Spellings of baah pakal

                                                                                                

Houston-TLW.p28.fig17C                           = AT-YT2021-lecture24.t0:26:59                        LuinEtAl-UNMdSWCK.p662.pdfp7.fig4

BPK Murals (Houston-TLW.p27.l-5)          BPK Murals (drawing of photograph)               LRMF-1.2.159.53 G1-H1

<ba:hi>.<pa:ka:la>                                       <ba:hi>.<pa:ka:la>                                                BAAH pa.<ka:la>

 

·     Houston-TLW.p27.l-1: […] people tied to the control of shields […].

·     Foias-AMPD.p120.l+15: In contrast, additional titles appear in the Bonampak murals but do not correlate with accession, suggesting honorifics rather than actual positions: baah took’ (“head person of the flint”), baah pakal (“head person of the shield”), baah tz’am (“head person of the throne”), and baah te’ (“head person of the tree-staff”; “head bailiff”) (Houston and Inomata 2009, 182–87, Figure 6.13; Houston 2008, 2012). Houston and Inomata (2009; Houston 2012) believe that although the functions of these four titles are not clear, the first two may relate to military officials, and the second two to poorly known functionaries or courtiers in civil service. The problem is that these titles appear so rarely, and it is hard to decipher their meaning (Houston and Inomata 2009; Houston 2008, 2012).

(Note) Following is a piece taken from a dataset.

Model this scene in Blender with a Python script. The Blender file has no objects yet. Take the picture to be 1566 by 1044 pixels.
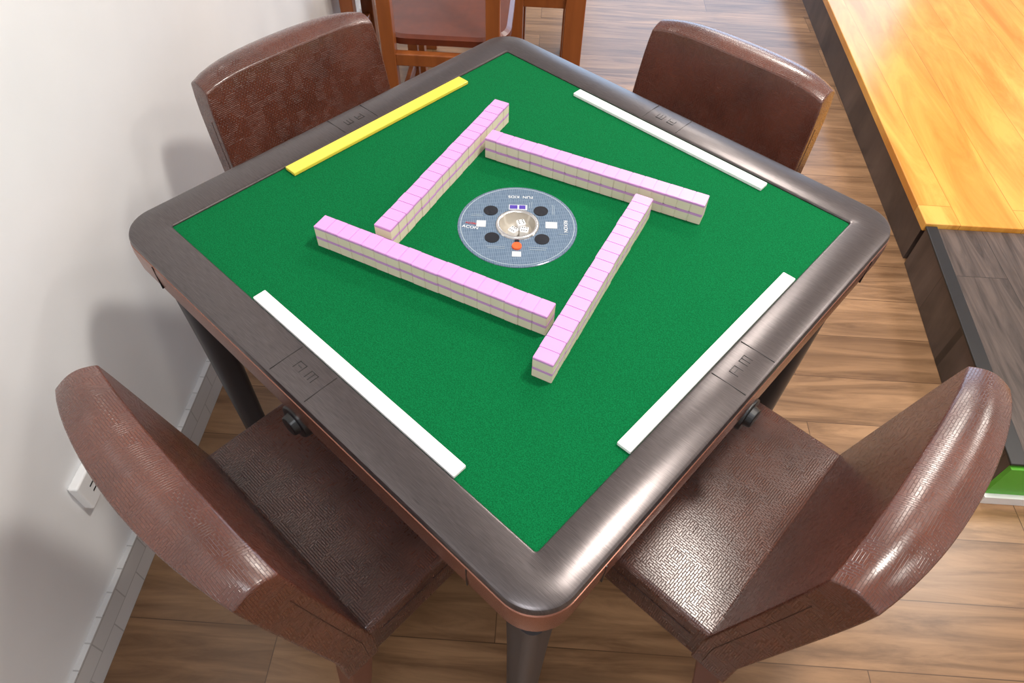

·     AT-YT2021-lecture24.t0:26:21-27:00 – mentioned as one of the many titles in the “military” half (as opposed to the “administrative” half) of the ruling structure: Head Shield – military captains in charge of regular warriors (those warriors would be mostly "youths"). Example glyphs shown.

·     Sim: the absence of an accession ceremony doesn’t necessarily mean that these are not titles – it could just be that the titles are too “minor” to warrant an actual ceremony.